Diversity of Farm Business
Whatever has been true in the past, the manager of a farm to-day must be a business man capable of negotiating complicated transactions, buying and selling, and attending to the diverse details of organization and management.
You should consider well your adaptability for the diversifications of general farm life; your inclination to acquire an intimate knowledge of the principal affairs and at least a comprehensive acquaintance with everything related to farming. As a manager you must keep accurate accounts; you must know live stock as well as crops; you must be a mechanic, and ready to lend a hand with your laborers if your condition permits; in a word, you must be broad minded and tactfully co-operate with your men. You must have a practical knowledge of crops, of their seeding and harvesting, of the principles of plant breeding, propagation, and adaptation to soils. You must understand animal husbandry, breeding, growing, and feeding the animals produced to a market finish or for milk production.
Dovetailing Activities
By careful study the many activities on the farm can be so dovetailed together as to produce a maximum of crops and live stock economically. Systematic organization must be extended to every department of the farm. Labor must be efficient and well employed; teams and machinery, sufficient and in good condition; and marketing timely, it being borne in mind that quality and condition are quite as important as is quantity of product.

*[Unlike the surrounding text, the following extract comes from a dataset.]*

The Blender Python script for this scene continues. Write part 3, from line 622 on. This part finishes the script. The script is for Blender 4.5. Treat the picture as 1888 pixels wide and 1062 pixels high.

Mismanagement Worse Than Bad Weather
Variations in profits from farms are more largely due to mismanagement than to unfavorable seasons or fluctuating prices. Farming has become decidedly a business proposition. The abnormal demand now being made upon the United States for food and other agricultural products to be consumed at home and in European countries makes the extensive application of scientific farming imperative.
Many farms, unprofitable because of mismanagement, could by reorganization be systematized and developed into profitable, lucrative undertakings. Accompanying this reorganization, the application of business principles and practical management to scientific methods is of paramount importance.
With this better farming there must be associated reliable accounting, demonstrating a business warranting banking credit. It is often claimed that farmers can not keep books, when as a matter of fact, while they do not do bookkeeping in the generally accepted term, nine out of ten, from notes jotted down, have as accurate knowledge of the financial side of their enterprise as the majority of business men. This has been repeatedly proven by the hundreds of farm surveys, representing many States, by the Office of Farm Management of the Department of Agriculture, through which it was found possible on almost every farm to obtain an accurate financial statement from the memoranda kept by the farm owners, their managers or tenants, and to ascertain the profits.
Thorough organization with method and accounting simplifies management, curtails expenses, makes possible larger returns with less outlay, and establishes credit, which will not longer be denied the farmer when he adopts business methods and can show the bank his statement of annual business conditions.